[Start]
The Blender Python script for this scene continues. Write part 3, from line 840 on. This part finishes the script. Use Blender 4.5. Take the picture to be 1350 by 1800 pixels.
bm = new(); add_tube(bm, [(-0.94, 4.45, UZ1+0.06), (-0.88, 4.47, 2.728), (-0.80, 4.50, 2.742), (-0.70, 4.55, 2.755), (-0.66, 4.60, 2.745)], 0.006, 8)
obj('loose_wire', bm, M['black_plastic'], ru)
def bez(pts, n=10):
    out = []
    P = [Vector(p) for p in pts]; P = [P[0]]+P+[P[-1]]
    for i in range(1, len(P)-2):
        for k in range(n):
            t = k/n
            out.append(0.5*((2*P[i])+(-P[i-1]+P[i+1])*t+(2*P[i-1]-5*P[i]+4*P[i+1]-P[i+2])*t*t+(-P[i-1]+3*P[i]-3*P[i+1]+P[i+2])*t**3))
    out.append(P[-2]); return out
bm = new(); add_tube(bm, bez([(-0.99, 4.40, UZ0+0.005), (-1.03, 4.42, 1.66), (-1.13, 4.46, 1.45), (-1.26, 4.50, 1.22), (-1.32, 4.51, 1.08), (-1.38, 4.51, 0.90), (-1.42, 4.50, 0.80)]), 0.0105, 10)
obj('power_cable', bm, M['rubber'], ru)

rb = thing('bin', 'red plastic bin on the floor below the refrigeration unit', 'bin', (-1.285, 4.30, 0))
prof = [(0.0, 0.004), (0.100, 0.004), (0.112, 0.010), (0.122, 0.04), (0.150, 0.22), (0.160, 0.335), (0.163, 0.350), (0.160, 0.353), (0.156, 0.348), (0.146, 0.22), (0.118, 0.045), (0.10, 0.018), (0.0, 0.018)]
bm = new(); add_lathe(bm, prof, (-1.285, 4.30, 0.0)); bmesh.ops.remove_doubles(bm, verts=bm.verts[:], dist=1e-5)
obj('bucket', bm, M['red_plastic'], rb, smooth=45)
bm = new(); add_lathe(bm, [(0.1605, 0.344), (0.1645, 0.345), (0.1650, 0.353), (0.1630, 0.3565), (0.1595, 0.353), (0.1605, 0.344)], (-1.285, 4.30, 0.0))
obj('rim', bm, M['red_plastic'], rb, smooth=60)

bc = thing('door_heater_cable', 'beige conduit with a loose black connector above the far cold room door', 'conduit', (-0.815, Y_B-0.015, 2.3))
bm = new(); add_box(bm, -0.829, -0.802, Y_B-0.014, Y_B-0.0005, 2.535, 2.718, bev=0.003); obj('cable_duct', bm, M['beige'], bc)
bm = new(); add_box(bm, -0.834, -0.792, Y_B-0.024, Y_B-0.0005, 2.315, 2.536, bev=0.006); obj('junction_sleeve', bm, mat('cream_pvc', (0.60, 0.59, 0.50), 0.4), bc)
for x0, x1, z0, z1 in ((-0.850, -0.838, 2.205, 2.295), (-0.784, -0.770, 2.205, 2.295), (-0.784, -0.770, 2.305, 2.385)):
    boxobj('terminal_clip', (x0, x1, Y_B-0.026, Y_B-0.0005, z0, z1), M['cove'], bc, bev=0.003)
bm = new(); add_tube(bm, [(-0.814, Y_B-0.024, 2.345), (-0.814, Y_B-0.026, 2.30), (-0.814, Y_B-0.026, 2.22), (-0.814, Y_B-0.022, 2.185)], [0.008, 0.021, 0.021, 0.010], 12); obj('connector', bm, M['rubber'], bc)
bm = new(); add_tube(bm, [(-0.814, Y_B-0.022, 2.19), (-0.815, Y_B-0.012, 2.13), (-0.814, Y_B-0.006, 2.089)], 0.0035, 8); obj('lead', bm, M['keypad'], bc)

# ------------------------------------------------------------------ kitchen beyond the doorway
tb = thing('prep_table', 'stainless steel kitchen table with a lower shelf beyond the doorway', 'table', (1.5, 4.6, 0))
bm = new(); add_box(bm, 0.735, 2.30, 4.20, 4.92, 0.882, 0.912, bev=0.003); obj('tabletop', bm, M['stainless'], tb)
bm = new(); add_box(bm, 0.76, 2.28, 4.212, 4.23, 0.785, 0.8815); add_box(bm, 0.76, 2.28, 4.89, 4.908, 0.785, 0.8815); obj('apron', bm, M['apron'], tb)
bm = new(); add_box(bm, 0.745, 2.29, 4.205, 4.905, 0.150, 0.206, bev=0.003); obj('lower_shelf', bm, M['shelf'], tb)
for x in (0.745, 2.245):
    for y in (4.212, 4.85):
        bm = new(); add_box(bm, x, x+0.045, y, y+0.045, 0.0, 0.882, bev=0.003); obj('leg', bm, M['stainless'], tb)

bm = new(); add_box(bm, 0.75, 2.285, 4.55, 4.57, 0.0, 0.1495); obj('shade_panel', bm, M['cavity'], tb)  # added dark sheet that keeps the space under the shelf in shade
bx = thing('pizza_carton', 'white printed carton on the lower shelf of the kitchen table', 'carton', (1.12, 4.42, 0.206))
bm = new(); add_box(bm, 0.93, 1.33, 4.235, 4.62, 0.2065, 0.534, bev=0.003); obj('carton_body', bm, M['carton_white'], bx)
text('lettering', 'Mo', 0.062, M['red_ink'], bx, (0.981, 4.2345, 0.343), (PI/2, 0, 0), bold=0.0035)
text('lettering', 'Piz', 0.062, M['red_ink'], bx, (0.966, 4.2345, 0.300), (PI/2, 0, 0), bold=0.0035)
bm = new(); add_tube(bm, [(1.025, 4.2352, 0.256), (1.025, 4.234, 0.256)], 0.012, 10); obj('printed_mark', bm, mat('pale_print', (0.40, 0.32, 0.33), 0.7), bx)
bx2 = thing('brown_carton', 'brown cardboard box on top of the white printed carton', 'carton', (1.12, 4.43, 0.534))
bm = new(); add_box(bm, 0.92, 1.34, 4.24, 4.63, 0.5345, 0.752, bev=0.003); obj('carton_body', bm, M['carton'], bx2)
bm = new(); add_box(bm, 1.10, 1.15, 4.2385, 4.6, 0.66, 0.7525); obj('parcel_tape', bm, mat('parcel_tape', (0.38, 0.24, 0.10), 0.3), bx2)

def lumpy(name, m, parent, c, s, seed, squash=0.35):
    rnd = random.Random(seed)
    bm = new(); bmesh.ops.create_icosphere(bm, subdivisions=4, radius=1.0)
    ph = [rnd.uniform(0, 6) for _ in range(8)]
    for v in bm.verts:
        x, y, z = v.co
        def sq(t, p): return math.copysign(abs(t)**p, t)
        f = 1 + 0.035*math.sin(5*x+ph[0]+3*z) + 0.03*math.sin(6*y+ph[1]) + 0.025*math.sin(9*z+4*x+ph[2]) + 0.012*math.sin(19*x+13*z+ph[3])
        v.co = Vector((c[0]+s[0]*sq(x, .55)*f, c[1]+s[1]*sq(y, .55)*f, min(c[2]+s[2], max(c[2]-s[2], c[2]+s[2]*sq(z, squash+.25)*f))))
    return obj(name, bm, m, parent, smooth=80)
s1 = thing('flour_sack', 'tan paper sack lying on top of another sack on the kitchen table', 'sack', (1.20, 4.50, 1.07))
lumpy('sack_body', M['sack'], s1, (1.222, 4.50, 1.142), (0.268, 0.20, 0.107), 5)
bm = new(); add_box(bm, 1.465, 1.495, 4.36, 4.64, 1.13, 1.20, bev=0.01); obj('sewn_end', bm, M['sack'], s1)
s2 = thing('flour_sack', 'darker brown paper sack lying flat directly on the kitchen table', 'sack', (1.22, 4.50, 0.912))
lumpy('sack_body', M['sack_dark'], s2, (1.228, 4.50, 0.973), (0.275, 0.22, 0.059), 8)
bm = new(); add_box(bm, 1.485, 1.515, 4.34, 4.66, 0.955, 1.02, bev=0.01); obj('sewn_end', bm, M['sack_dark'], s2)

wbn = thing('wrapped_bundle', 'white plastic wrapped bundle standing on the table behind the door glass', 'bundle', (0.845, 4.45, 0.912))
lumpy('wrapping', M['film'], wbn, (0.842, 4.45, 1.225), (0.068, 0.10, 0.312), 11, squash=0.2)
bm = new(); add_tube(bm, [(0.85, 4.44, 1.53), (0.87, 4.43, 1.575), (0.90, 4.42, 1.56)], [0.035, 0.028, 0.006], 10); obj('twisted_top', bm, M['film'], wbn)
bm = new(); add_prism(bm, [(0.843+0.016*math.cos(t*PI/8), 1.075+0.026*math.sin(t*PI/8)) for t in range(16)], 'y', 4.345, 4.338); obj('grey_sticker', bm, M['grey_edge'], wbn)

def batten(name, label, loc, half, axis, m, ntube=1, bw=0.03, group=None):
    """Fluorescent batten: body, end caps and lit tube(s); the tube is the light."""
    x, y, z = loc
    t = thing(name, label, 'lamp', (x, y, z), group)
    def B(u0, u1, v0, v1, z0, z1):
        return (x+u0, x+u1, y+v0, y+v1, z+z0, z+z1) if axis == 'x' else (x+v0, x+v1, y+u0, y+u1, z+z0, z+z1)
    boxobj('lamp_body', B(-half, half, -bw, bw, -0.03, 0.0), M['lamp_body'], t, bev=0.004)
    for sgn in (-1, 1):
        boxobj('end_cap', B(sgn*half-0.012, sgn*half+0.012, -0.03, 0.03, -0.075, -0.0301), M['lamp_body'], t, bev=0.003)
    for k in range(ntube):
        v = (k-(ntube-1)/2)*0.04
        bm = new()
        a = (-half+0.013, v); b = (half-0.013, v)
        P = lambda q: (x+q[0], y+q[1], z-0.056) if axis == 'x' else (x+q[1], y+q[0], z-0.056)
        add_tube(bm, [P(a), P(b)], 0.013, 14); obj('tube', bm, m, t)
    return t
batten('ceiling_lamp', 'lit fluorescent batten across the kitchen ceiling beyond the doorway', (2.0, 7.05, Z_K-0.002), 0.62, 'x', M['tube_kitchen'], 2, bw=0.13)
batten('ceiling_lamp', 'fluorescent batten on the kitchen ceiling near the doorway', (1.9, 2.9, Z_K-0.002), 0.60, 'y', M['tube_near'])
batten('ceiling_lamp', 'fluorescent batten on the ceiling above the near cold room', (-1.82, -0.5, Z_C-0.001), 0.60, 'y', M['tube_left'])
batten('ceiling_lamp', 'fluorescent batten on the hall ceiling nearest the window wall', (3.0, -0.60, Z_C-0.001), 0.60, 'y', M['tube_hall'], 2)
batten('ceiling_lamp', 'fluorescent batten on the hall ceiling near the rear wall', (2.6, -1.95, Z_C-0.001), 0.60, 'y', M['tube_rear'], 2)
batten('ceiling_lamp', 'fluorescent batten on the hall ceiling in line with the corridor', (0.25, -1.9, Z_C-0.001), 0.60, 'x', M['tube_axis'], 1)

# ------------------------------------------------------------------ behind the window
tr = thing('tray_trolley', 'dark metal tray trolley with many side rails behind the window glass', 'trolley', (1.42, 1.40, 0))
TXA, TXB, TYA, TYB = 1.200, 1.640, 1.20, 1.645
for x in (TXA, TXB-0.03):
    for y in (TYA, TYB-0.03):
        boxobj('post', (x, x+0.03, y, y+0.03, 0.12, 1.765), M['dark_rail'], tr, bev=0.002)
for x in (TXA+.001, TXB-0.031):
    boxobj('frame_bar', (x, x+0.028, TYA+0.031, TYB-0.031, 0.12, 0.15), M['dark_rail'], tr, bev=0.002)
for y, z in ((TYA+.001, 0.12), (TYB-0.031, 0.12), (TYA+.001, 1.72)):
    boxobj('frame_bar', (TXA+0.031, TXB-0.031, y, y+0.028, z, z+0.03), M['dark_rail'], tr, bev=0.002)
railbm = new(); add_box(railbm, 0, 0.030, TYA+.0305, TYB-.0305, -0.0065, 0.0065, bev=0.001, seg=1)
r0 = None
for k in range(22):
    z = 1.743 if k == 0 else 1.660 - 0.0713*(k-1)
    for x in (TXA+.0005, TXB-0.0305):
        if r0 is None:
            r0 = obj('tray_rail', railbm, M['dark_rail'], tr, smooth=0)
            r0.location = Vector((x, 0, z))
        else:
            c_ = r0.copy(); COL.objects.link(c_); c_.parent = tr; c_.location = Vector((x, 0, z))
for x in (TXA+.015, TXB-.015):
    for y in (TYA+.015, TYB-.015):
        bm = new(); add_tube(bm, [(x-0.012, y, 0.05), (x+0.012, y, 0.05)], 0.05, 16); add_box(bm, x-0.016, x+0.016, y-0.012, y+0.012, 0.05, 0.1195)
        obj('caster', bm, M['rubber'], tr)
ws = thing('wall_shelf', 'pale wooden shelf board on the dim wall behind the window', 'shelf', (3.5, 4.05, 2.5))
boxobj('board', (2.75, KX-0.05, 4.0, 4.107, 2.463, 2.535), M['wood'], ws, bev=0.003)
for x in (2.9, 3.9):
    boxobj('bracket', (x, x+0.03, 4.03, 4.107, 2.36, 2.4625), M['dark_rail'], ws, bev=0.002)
[End]
Return exactly the opening lines of the listing above, ending with the line that has "obj('power_cable', bm, M['rubber'], ru)".

> Right answer:
The Blender Python script for this scene continues. Write part 3, from line 840 on. This part finishes the script. Use Blender 4.5. Take the picture to be 1350 by 1800 pixels.
bm = new(); add_tube(bm, [(-0.94, 4.45, UZ1+0.06), (-0.88, 4.47, 2.728), (-0.80, 4.50, 2.742), (-0.70, 4.55, 2.755), (-0.66, 4.60, 2.745)], 0.006, 8)
obj('loose_wire', bm, M['black_plastic'], ru)
def bez(pts, n=10):
    out = []
    P = [Vector(p) for p in pts]; P = [P[0]]+P+[P[-1]]
    for i in range(1, len(P)-2):
        for k in range(n):
            t = k/n
            out.append(0.5*((2*P[i])+(-P[i-1]+P[i+1])*t+(2*P[i-1]-5*P[i]+4*P[i+1]-P[i+2])*t*t+(-P[i-1]+3*P[i]-3*P[i+1]+P[i+2])*t**3))
    out.append(P[-2]); return out
bm = new(); add_tube(bm, bez([(-0.99, 4.40, UZ0+0.005), (-1.03, 4.42, 1.66), (-1.13, 4.46, 1.45), (-1.26, 4.50, 1.22), (-1.32, 4.51, 1.08), (-1.38, 4.51, 0.90), (-1.42, 4.50, 0.80)]), 0.0105, 10)
obj('power_cable', bm, M['rubber'], ru)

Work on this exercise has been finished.